Sie war knapp 40 Jahre alt, als sie ihr BWL-Studium als Jahrgangsbeste abschloss, nur um dann auch nach 100 Bewerbungen keine Arbeit zu finden. „Unsere Führungskräfte sind jünger als Sie, das geht nicht“, bekam sie in einem Bewerbungsgespräch zu hören. Solche Erfahrungen wurmen sie auch heute noch. Doch ohne die Absagen wäre sie nicht auf den Gedanken gekommen, zu promovieren. Eine Professorin traute ihr das zu und ermunterte sie. Der erste Job danach an der Uni war eine zu niedrig eingestufte Stelle für Personalentwicklung – Huesmanns große Chance.

Ein Freund stieß auf die Stellenanzeige für die Professur an der HWR: „Schau mal, da geht es um Personal-, Informationsmanagement und um Organisation, alles in einer Professur!“ Es waren genau die Themen, in denen sie Erfahrung hatte. Huesmann ist froh, dass sie an der HWR gelandet ist. „Eine klassische Uni hätte mich nicht interessiert“, sagt sie.

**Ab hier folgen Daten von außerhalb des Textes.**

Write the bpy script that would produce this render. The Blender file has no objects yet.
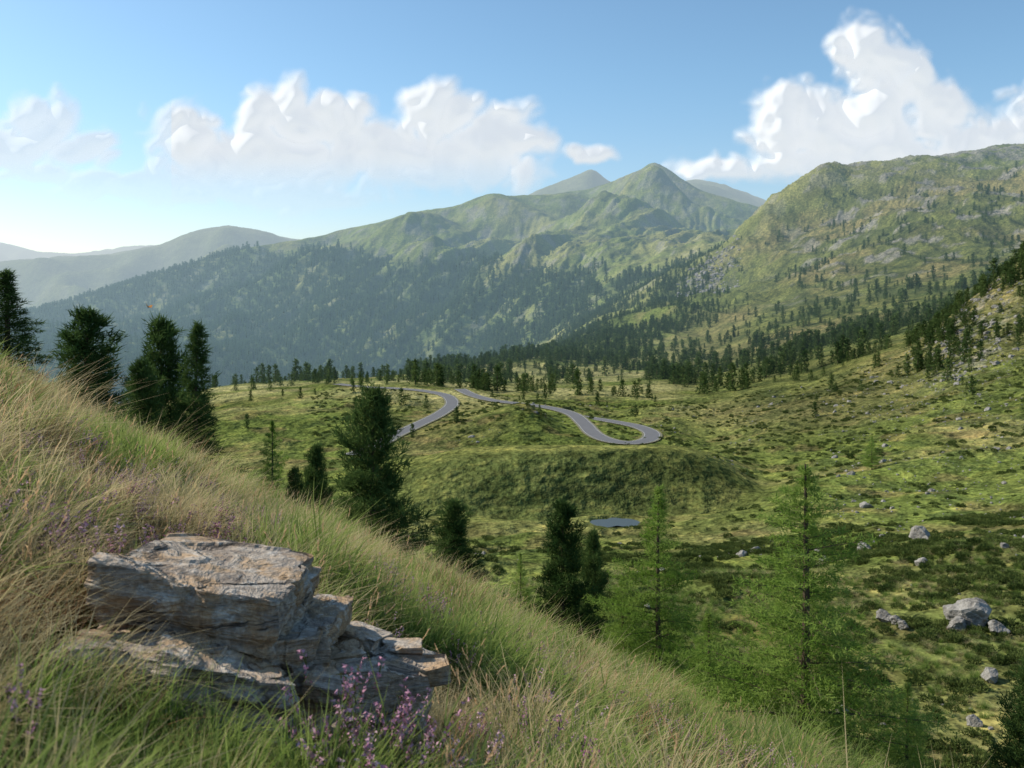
import bpy, math, random
import numpy as np
from mathutils import Vector, noise as mnoise
random.seed(7); RNG=np.random.default_rng(11)
scene=bpy.context.scene
scene.view_settings.view_transform='Standard'
scene.view_settings.look='None'
scene.view_settings.exposure=0
K=910.0   # image pixel unit: bearings / elevations are tan(angle)*910, distances in metres

# ------------------------------------------------------------------ noise
_ga=np.linspace(0,2*np.pi,256,endpoint=False); _gx=np.cos(_ga); _gy=np.sin(_ga)
def _hash(ix,iy,s):
    n=(ix*374761393+iy*668265263+s*1442695041)&0xffffffff
    n=((n^(n>>13))*1274126177)&0xffffffff
    return ((n^(n>>16))&255)
def perlin(x,y,s=0):
    x0=np.floor(x); y0=np.floor(y); fx=x-x0; fy=y-y0
    ix=x0.astype(np.int64); iy=y0.astype(np.int64)
    u=fx*fx*fx*(fx*(fx*6-15)+10); v=fy*fy*fy*(fy*(fy*6-15)+10)
    def g(a,b,dx,dy):
        h=_hash(ix+a,iy+b,s); return _gx[h]*dx+_gy[h]*dy
    n00=g(0,0,fx,fy); n10=g(1,0,fx-1,fy); n01=g(0,1,fx,fy-1); n11=g(1,1,fx-1,fy-1)
    return ((n00*(1-u)+n10*u)*(1-v)+(n01*(1-u)+n11*u)*v)*1.5
def fbm(x,y,o=3,s=0,g=.5):
    r=0;a=1;t=0
    for i in range(o):
        r=r+a*perlin(x*2**i,y*2**i,s+i*17); t+=a; a*=g
    return r/t
def ridged(x,y,o=3,s=0,g=.5):
    r=0;a=1;t=0
    for i in range(o):
        r=r+a*(1-2*np.abs(perlin(x*2**i,y*2**i,s+i*13))); t+=a; a*=g
    return r/t
def sstep(a,b,x):
    t=np.clip((x-a)/(b-a),0,1); return t*t*(3-2*t)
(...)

Ihr gefällt die anwendungsorientierte Ausrichtung.

Neben ihrer Arbeit als Professorin engagiert sich Huesmann bei der Hans-Böckler-Stiftung als Vertrauensdozentin und bei Arbeiterkind.de, das junge Menschen ermutigt, als Erste in ihrer Familie zu studieren. Sie verhilft nun beiden Seiten zu ihrem Glück: Als Ehrenamtliche ermuntert sie Erststudierende, sich eine akademische Karriere zuzutrauen, und durch ihre Forschungen zeigt sie Unternehmen, was sie mit Erststudierenden gewinnen können. Viele bringen Erfahrungen mit, die eigentlich Gold wert sein müssten. Zum Beispiel, dass sie sich immer wieder gegen Widerstände behauptet haben.